Jean-Louis, ancien bénéficiaire des Restos du cœur: "C'est plus que du dépannage, c'est de la survie"

- - BERTRAND GUAY / AFP
"J'ai eu une tuberculose il y a deux ans et j'ai de graves séquelles. J'ai notamment eu une ablation d'un lobe pulmonaire et j'ai encore un cavernome dans le poumon qui n'est pas refermé. Du coup, je bénéficie d'une allocation adulte handicapé qui est d'un peu plus de 800 euros par mois. Ajouté à cela, je perçois les APL d'un montant de 200 euros. Au total, mon revenu mensuel est de 1.064 euros plus quelques toiles vendues à l'occasion mais c'est très rare.
"Moralement c'était très difficile"
L'an dernier, en revanche, j'étais au RSA et je ne gagnais donc qu'un peu plus de 550 euros par mois, auxquels il fallait ajouter les 200 euros d'APL. Mais sur ces 700 revenus mensuels, il faut tout payer: un loyer de 485 euros, l'électricité, le gaz, la nourriture… Il était donc très, très compliqué de joindre les deux bouts. Les personnes autour de moi, les assistantes sociales, les aides à domicile m'ont donc aidé et m'ont dit de me rendre aux Restos du cœur. A ce moment-là, je pouvais à peine marcher. J'ai fini à 49 kilos pour 1m77. Quand je me suis regardé dans la glace à l'hôpital, j'avais l'impression de sortir d'un camp de concentration.
Les assistantes sociales m'amenaient donc aux Restos du cœur pour pouvoir survivre. Moralement c'était très difficile mais je savais que je ne pouvais pas faire autrement. Si certains n'acceptent pas de se rendre sur place, moi je savais que j'étais au bout. Parce que quand il ne vous reste que 100 euros en début de mois et que vous devez manger, vous êtes bien content, une fois par semaine, de trouver les Restos.

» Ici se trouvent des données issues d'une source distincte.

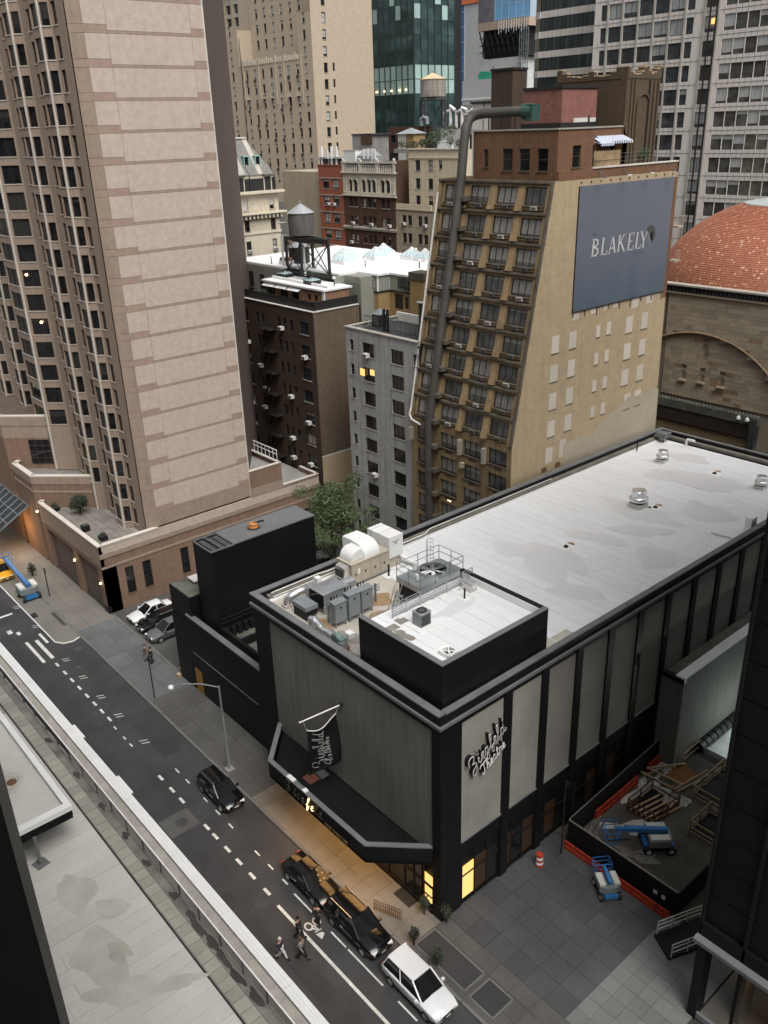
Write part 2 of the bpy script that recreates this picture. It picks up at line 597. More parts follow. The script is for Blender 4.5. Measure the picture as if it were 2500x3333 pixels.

"C'est dur de demander de l'aide aux autres"
Et moi j'ai de la chance, j'ai un toit. Ça, c'est très important. J'y tiens énormément et mon propriétaire est compréhensif puisqu'il n'a pas augmenté le loyer depuis des années. J'ai aussi un frigo, du confort par rapport à des gens qui sont dans la rue. Ça me permettait de stocker un peu de nourriture, de bénéficier de produits congelés, frais que je pouvais conserver. C'est plus que du dépannage, c'est de la survie.
Mais ce n'était pas évident pour deux choses. D'abord, physiquement, parce qu'à l'époque je n'arrivais pas à tenir debout longtemps. Il faut dire que j'avais fait quand même dix mois d'hôpital quelques semaines encore avant. Mais la plus grande difficulté est morale: c'est dur de demander de l'aide aux autres même si j'ai été très bien accueilli. Et quand vous êtes au fond du trou, ça fait du bien.
"J'assume et j'assure"
C'est pour ça que j'ai tenu à leur donner quelque chose. Après mon divorce, j'avais gardé 20-25 peluches de mes enfants. Elles demeuraient chez moi et j'ai décidé de leur donner. Je les ai toute lavées, nettoyées, brossées et quand elles étaient bien propres et bien sèches je les ai données aux Restos du cœur. En moins d'une semaine, elles étaient toutes parties pour les enfants bénéficiaires. Ça m'a fait plaisir parce que je me suis dit que je pouvais au moins donner quelque chose en échange du bonheur que ces gens-là m'ont fait.
Cette année, je ne vais pas y aller parce que j'estime qu'avec l'allocation handicapé je gagne suffisamment. Ça me permet de subvenir à mes besoins. J'assume et j'assure. Je suis donc artiste-peintre, je fais beaucoup d'aquarelles mais ça ne marche pas. J'essaye de créer un peu mais, bon, quand vous êtes malade, vous savez, c'est un peu compliqué… Je dois gagner 200 euros par an grâce à mes toiles., et encore".